Un visitatore guarda "The Lovers II", 2015, di Maria Berrio durante la giornata di apertura pubblica del Paris+ al Temporary Grand Palais (AP Photo/Francois Mori) 

terrazzo

Parigi ritrova la grandeur (a spese di Londra)

Giacomo Giossi

Paris + fa sognare e dimenticare la vecchia Fiac. E poi arriva lei, Patti Smith 

Parigi godendosi, seppur perplessa, la sua prima ottobrata romana da climate change, si prepara a una nuova stagione da possibile protagonista nell’arte contemporanea. In città tutto è in movimento, nei salotti dei curatori come nei cine club, nei bistrot di Montparnasse come nei centri culturali non si parla d’altro che della possibile rinascita di Parigi quale capitale dell’arte, grazie anche all’impasse creativa e soprattutto economica che sta limitando non poco Londra. La prima scossa viene dalla nomina a direttore di Fondation Cartier del dirompente curatore belga Chris Dercon, a oggi presidente dell’insieme dei musei che fanno capo al Grand Palais e fautore della nascita di Paris+ par Art Basel al posto della tristissima e mai competitiva Fiac. L’obiettivo, più dichiarato che non, è divenire il nuovo centro globale del mercato dell’arte contemporanea.

  

Da non dimenticare anche le voci che vedono sempre più vicino Bernard Arnault (Fondation Louis Vuitton) all’inclusione nel suo impero delle gallerie d’arte di Larry Gagosian. In attesa dell’ennesima rinascita della grandeur francese qui in chiave mercantile artistica, risulta imperdibile l’esposizione Evidence di Patti Smith all’Espace prospectif del Centre Pompidou. Nonostante il pletorico afflusso di visitatori che invadono, anche con simpatica casualità, il famoso museo parigino, l’esposizione curata dalla cantante (da sempre tra le più francesi delle artiste americane) ha il merito di offrire un luogo sospeso di puro ascolto di materiali, appunti, archivi. Evidence è una sorta di autobiografia artistica di Patti Smith, frutto della collaborazione con il Soundwalk Collective fondato da Stephan Crasneanscki a New York nel 2000. Nello spazio della mostra si ritrovano gli stilemi e gli amuleti di una poetica da sempre legata alla figura di Arthur Rimbaud, il quale assume nel tempo secondo lo sguardo di Patti Smith corpi, suoni e identità sempre diverse, ma coerenti.
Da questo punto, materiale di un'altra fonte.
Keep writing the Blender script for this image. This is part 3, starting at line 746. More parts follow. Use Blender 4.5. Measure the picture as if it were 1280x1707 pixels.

Un Rimbaud dylaniano che accompagna il visitatore con il suo Portrait of the artist as a young man. Scritti e fotografie si alternano ai suoni e alle musiche che nelle cuffie accompagnano ogni visitatore: letture, impressioni, divagazioni. Sostenuta dai miti di Jean Genet, René Daumal e Antonin Artaud, l’artista ritorna sulle tracce di Perfect Vision, un triplo album sempre figlio della collaborazione con Stephan Crasneanscki. Quello che appare è dunque il ritratto di un Novecento minimo e delicato, che offre ai visitatori (anche ai più distratti o ignari) un ritratto di un tempo in cui la cultura viaggiava sulla punta delle dita dei poeti (e non dei direttori o dei presidenti) divenendo disegno, canto o semplice appunto. Quello di Patti Smith è un controcanto che elide il senso di moda e di tendenza, offrendo al suo posto il percorso obbligato dell’associazione casuale, del gioco perpetuo che genera però un tempo denso, come quello di una disperata giovinezza. E solo una volta tolte le cuffie si ha la sensazione di essere in un museo con la gente che va e che viene.